Opinión 

Un mundo de muros


Muro entre Israel y Palestina © ronib1979 / Depositphotos 

En los últimos compases del siglo pasado se juzgó verosímil un mundo sin muros; en las primeras décadas de este, los muros proliferan sin control. Muchos son muros físicos, que fragmentan el territorio con reductos inexpugnables; otros son muros jurídicos, que segmentan las poblaciones con identidades arbitrarias; y los más abrasivos son muros emocionales, que nos separan de nuestros semejantes haciendo imposible la conversación o la convivencia. El gran muro geopolítico es el que separa a Occidente del sur global, teatro de la pugna entre las dos superpotencias y responsable de la ausencia de gobernanza ante los desafíos a que se enfrenta el planeta. Junto a esa gran cesura, los muros que delimitan fronteras entre países o zonas de diferente renta, raza o religión se elevan como perímetros defensivos, desmintiendo que «good fences make good neighbors» y fingiendo poner límites a unas migraciones impulsadas por la pobreza, el cambio climático y los conflictos. Y aún dentro de los países, las alambradas que crean un apartheid de bantustanes dibujan la carcoma que corroe el cuerpo social.

La guerra asimétrica de la Franja de Gaza, con su balance trágico de víctimas civiles, es el último episodio de esa fragmentación desesperada del mundo: ha dividido Europa como no lo había hecho la guerra de Ucrania, y ha suscitado un rebote de este antisemitismo que creíamos desvanecido, cuando solo estaba sumido en el sopor de la hibernación, y listo para despertarse con los primeros soplos de provocación. Avivada a su vez por las migraciones masivas musulmanas, la islamofobia se extiende por el viejo continente, y la victoria electoral del euroescéptico Geert Wilders en los Países Bajos marca un nuevo hito en el ascenso populista y nativista que por doquier levanta muros ante la inmigración. Incendio populista, por cierto, que también devasta América, con el triunfo del extravagante anarcocapitalista Javier Milei en Argentina, un tsunami político que trae ecos del Brasil de Bolsonaro y, de forma todavía más preocupante, los Estados Unidos de Trump, un personaje tóxico que proyecta su larga sombra sobre las presidenciales, cuando amenaza con retornar a la Casa Blanca.

Pero más allá de las políticas populistas o los políticos divisivos, la gran herida de nuestro tiempo es la que separa a los ciudadanos en burbujas comunicativas exclusivas, alimentados por el fragor monocorde de su hermético reducto ideológico o identitario, hasta el punto en que la conversación entre vecinos, familiares o colegas se hace imposible, porque ha dejado de existir un sustrato común de coincidencias o acuerdos.

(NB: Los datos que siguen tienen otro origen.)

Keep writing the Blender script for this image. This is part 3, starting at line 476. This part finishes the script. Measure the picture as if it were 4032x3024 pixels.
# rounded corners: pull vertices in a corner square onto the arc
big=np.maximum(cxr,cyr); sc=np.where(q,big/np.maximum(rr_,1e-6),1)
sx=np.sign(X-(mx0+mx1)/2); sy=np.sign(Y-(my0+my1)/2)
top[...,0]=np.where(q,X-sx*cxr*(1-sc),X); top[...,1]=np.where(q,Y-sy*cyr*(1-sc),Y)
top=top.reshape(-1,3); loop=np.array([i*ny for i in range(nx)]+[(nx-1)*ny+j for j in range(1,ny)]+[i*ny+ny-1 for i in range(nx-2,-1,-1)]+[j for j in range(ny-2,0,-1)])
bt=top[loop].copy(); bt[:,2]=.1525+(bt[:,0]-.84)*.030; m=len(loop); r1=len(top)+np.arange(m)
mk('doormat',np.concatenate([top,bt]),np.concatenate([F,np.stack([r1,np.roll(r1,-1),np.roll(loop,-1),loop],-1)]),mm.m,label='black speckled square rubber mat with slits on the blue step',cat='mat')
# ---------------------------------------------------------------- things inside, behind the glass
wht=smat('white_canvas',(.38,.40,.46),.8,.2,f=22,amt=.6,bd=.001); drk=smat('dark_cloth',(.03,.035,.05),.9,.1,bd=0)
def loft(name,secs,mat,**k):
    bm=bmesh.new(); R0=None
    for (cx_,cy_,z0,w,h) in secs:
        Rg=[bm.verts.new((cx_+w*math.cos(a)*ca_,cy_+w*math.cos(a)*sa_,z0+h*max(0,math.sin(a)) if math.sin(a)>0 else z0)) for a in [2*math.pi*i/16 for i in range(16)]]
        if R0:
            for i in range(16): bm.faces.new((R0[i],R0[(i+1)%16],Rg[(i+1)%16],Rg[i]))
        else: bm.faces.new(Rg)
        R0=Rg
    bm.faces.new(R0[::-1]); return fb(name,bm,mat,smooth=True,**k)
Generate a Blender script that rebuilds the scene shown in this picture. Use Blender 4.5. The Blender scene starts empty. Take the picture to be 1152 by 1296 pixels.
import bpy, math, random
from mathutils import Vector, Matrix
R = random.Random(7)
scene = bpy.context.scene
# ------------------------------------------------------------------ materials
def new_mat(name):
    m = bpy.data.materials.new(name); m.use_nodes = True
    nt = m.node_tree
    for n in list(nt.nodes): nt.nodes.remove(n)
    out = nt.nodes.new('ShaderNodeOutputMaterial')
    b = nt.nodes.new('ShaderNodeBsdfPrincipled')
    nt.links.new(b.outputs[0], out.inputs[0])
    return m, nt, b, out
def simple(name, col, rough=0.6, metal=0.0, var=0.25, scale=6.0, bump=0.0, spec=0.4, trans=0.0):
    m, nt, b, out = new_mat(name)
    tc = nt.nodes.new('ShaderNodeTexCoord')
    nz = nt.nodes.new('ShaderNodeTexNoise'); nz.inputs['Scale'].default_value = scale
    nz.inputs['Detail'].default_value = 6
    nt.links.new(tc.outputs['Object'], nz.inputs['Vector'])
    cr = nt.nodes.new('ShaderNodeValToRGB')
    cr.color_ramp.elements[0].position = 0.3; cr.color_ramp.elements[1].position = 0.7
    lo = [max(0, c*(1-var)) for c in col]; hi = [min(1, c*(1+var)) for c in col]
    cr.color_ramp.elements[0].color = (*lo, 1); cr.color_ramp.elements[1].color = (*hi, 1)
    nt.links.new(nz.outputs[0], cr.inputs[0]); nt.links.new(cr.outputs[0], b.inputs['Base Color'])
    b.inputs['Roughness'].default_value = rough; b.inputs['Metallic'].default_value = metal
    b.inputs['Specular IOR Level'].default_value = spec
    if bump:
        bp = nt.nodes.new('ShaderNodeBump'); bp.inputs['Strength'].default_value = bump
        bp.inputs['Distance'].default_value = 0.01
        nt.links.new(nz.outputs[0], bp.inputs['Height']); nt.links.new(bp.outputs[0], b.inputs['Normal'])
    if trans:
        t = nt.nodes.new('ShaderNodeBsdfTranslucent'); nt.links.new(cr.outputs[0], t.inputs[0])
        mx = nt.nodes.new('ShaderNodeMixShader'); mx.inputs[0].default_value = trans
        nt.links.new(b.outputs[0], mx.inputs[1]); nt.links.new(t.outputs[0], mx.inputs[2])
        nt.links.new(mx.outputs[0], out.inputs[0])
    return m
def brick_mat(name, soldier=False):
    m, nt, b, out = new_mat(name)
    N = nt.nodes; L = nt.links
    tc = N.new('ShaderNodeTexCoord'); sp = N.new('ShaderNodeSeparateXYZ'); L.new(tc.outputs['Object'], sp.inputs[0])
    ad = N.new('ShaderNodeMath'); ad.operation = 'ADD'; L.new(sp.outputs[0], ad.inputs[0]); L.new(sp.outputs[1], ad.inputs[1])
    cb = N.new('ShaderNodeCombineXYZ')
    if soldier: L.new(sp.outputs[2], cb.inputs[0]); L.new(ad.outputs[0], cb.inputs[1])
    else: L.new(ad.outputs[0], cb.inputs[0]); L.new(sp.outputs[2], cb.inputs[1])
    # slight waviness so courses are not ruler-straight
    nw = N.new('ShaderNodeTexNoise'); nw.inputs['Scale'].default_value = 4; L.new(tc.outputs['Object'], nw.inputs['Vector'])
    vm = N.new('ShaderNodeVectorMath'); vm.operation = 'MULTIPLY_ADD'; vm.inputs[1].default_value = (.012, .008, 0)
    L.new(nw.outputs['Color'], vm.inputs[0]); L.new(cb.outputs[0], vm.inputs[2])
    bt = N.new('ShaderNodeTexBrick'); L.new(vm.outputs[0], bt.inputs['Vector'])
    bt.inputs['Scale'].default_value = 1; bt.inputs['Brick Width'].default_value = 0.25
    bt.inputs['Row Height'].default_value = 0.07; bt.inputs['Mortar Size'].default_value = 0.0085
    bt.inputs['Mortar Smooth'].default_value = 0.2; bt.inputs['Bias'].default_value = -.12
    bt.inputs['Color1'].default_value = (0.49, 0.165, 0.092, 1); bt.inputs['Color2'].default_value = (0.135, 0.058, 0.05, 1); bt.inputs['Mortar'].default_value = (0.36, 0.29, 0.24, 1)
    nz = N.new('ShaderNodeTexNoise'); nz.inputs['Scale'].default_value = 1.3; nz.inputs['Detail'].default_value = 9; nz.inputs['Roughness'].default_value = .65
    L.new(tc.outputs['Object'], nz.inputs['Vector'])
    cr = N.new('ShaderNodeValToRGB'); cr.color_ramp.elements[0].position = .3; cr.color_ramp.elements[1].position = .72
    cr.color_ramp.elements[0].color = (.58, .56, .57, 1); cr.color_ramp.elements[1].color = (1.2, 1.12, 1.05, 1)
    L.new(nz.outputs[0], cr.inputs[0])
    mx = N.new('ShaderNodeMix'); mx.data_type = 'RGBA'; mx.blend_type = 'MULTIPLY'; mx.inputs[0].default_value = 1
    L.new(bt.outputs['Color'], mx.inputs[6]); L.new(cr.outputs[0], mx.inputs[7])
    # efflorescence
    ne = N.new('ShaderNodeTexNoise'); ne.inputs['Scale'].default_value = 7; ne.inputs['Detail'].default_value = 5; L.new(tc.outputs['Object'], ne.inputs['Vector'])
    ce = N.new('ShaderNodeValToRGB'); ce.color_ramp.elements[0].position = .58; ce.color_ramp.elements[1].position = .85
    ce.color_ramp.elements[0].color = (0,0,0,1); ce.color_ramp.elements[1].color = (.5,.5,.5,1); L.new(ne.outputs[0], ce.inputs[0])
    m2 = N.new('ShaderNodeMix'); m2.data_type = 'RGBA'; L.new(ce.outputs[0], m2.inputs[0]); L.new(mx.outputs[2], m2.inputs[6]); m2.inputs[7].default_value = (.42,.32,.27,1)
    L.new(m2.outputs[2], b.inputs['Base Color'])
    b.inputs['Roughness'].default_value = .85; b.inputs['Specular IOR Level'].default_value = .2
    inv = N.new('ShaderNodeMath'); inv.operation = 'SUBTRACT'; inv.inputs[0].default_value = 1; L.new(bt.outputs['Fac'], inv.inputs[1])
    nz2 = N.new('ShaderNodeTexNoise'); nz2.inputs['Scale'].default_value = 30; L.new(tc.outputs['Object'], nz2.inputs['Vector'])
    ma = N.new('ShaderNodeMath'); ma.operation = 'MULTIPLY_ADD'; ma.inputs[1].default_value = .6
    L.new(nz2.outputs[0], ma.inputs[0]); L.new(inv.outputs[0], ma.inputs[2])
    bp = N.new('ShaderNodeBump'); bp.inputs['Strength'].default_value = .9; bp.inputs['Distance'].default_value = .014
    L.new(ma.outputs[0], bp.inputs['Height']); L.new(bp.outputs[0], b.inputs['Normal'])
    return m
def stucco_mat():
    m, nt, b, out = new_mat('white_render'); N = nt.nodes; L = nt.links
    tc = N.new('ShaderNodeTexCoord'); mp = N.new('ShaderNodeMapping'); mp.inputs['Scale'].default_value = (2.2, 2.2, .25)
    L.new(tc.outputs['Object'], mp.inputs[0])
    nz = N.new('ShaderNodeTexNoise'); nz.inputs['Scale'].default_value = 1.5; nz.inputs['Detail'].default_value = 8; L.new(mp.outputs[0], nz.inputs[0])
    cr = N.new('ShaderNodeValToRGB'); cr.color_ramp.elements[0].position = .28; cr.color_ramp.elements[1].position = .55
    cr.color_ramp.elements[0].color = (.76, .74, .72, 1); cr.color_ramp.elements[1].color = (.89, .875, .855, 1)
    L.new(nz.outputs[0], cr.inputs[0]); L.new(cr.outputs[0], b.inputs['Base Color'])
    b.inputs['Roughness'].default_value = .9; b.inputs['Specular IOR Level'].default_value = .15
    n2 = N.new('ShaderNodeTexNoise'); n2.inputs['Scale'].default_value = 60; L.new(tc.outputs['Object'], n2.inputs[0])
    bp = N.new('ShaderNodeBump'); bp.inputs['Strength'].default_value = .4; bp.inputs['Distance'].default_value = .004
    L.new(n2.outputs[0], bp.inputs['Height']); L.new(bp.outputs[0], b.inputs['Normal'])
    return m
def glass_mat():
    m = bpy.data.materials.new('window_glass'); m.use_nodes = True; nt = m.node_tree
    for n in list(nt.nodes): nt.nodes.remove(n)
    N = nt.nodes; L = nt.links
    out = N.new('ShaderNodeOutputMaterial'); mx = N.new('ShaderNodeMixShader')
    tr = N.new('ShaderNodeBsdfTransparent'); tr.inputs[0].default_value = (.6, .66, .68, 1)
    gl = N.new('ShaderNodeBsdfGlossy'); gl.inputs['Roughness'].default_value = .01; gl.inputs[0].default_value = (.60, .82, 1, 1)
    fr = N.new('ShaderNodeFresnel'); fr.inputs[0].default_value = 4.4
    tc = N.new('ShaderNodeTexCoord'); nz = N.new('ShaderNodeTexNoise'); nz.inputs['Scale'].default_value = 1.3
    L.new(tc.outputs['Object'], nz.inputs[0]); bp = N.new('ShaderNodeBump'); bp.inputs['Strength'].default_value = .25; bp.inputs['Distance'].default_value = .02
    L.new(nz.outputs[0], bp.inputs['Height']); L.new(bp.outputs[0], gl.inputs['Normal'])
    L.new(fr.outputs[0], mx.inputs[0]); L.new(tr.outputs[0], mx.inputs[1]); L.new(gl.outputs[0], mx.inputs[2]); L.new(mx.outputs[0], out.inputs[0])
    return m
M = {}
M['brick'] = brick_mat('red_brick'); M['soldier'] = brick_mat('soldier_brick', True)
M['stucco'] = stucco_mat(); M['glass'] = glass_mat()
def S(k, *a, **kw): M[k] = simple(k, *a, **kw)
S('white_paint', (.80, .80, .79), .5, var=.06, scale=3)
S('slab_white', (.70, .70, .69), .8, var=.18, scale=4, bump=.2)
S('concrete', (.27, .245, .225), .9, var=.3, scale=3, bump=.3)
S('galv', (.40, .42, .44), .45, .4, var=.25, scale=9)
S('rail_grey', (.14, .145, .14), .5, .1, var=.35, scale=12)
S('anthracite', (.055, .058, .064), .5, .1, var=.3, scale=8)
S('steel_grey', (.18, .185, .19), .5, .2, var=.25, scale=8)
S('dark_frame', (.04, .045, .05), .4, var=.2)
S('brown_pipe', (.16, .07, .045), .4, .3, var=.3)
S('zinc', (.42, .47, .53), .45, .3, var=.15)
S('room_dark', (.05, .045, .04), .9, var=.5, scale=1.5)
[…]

Los gobernantes, que solían comenzar sus discursos de toma de posesión asegurando que trabajarían para todos, les hubieran votado o no, ahora inician su etapa de responsabilidad prometiendo a sus fieles levantar muros: muros frente a las interferencias de los organismos internacionales, muros frente al asilo político o la inmigración económica, y muros frente a sus rivales ideológicos, juzgados indignos de consideración o escucha. Estos muros emotivos, exacerbados por blogosferas sectarias, laceran el cuerpo social y nos dañan a todos, acaso irreversiblemente. Si aún estamos a tiempo, procuremos sustituir los muros por los puentes, porque solo en ellos reside la esperanza.